In another film, this would be the focus of the action – political maneuvering around a weak ruler as alpha males lay their dicks on the table, a climactic battle scene, and so on. In The Favourite, it is window dressing. Sarah’s political desire is to see her husband, the famous Duke of Marlborough, come home triumphal from a victorious war, but the action is around her dealing with the New Girl, who has no inherent political ambitions whatsoever, but merely wants an arrangement (a marriage and a formal position at court) to restore her social position – and in doing so threatens to usurp Sarah’s position as the titular favorite of the Queen.

Women in this film acquire power purely by being given it, and thus by appealing to someone who has it already (which they in turn presumably acquired thru some exogenous and irrelevant arrangement, rather than demonstrable competence or as the flip side of responsibility). So instead of boring wars and politics, we get a more-than-implicitly lesbian love triangle (but only as certain women relate to love – that is, a transactional relationship of emotional rewards and material payoffs) as the blond and the brunette fight a complex psychodrama of how hard to appeal to the queen’s vanity before it’s time to neg, how to get senpai to notice one or the other, how hard to bargain for a payoff from a sexual advance, what mood represents the best time to ask for a favor, etc.

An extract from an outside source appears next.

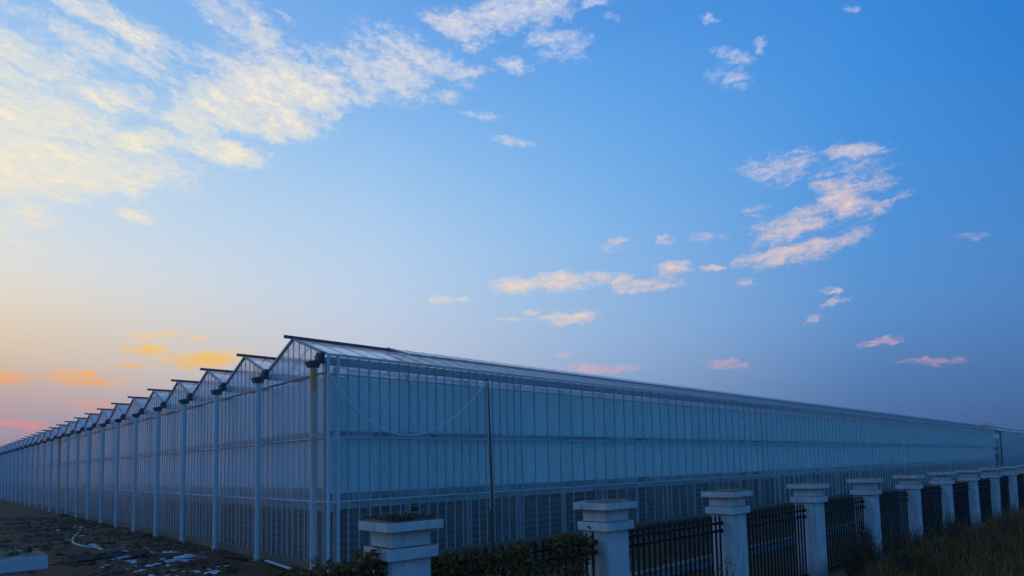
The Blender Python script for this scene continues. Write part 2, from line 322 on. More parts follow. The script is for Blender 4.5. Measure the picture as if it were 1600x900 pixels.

If this sounds hellish, then you might interpret it as a dark drama about what happens when women are forced by circumstances to pursue political ends. If this sounds like an entertaining Friday night at the movies, then I guess it becomes the “black comedy” it’s represented as, a 18th century Real Housewives of Kensington Palace with dramatically higher stakes and production values. Regardless, the sets and costumes are exquisite, the acting is spot on, and the technical quality of the film looks much better than its 15 million dollar budget. The dual interpretability is what makes it a great date night movie, perhaps as you netflix-and-chill your way to a minor barony.